Shoot me an email and maybe we can set something like that up...nolansimon@gmail.com

10:47 AM  
Anonymous Anonymous said...

Nolan’s "we were never concerned with whether or not we were making art. As far as we're concerned that goes without saying," is worthy of further thought. It ignites a discussion about artistic intentions. Not necessarily visual or dialectic intentions, as in what you make and what you say about it, but principals and values—why you make it.
I have a suspicion that all three artists are capable of having very mixed intentions (that statement is intended as complimentary as well as critical). Meaning, that falsely projected principals and values could potentially dilute the purity of their concepts. If the artists’ intentions are as they’ve stated, and ever so eloquently I might add, than their mode of thought and action will be consistent and for the most part unchanging. A mission statement, if you will.
Of course, you can always fool some of the people some of the time. Meaning, you will always have an audience and might never have a reason to evaluate your intentions. I hope that is not the case here.
The possible accuracy of RRR’s artistic formula, in this day, could be necessarily great. As the cyclical nature of art history projects, it is not what, but when and whom.
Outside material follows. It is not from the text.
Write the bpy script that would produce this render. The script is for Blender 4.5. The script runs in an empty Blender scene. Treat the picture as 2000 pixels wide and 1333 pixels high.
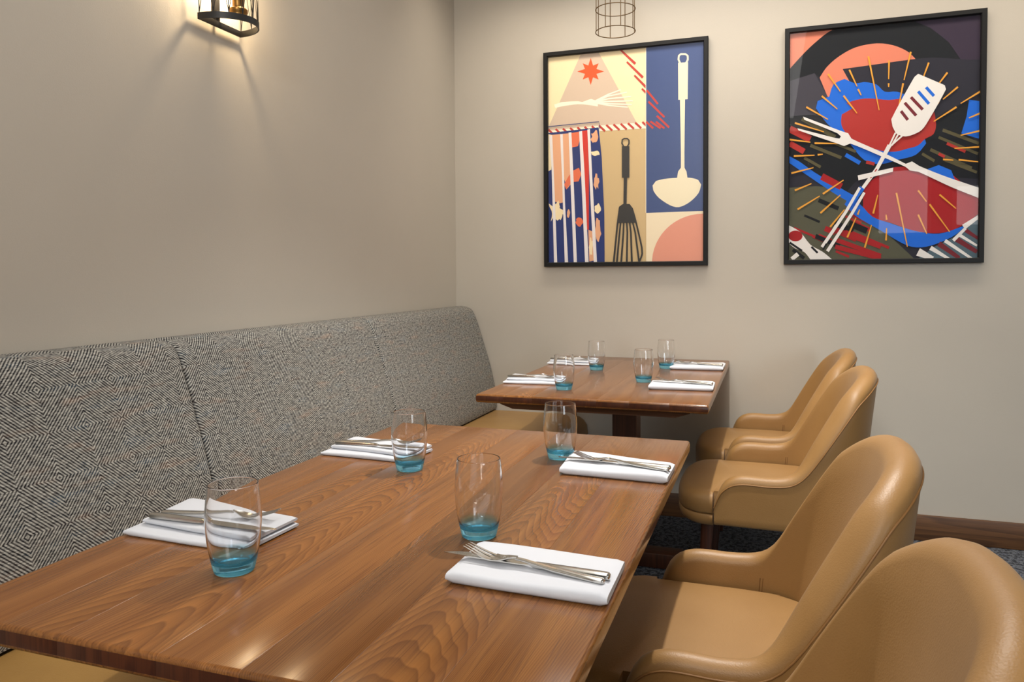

It is certainly not moot whether or not other artists take to your formula. While their perceptions will always be shaded by nepotistic bias and theoretical practicality, they are generally a pretty good bull shit-meter.
The others, on the other hand, are easier to fool. That is why so many people believe they can’t understand art and that it's above them. They’ve been manipulated into a position of inferiority and passive acceptance.
Art does exist in a vacuum, mostly in the form of art schools and underground galleries. But it doesn’t have to.
My intention with all this circular drivel, is to implore the artists to ask themselves why, as not many other people will. I don’t want to get into a discussion about ethics, but this kind of art forces the issue. As this kind of art is about nothing more than why.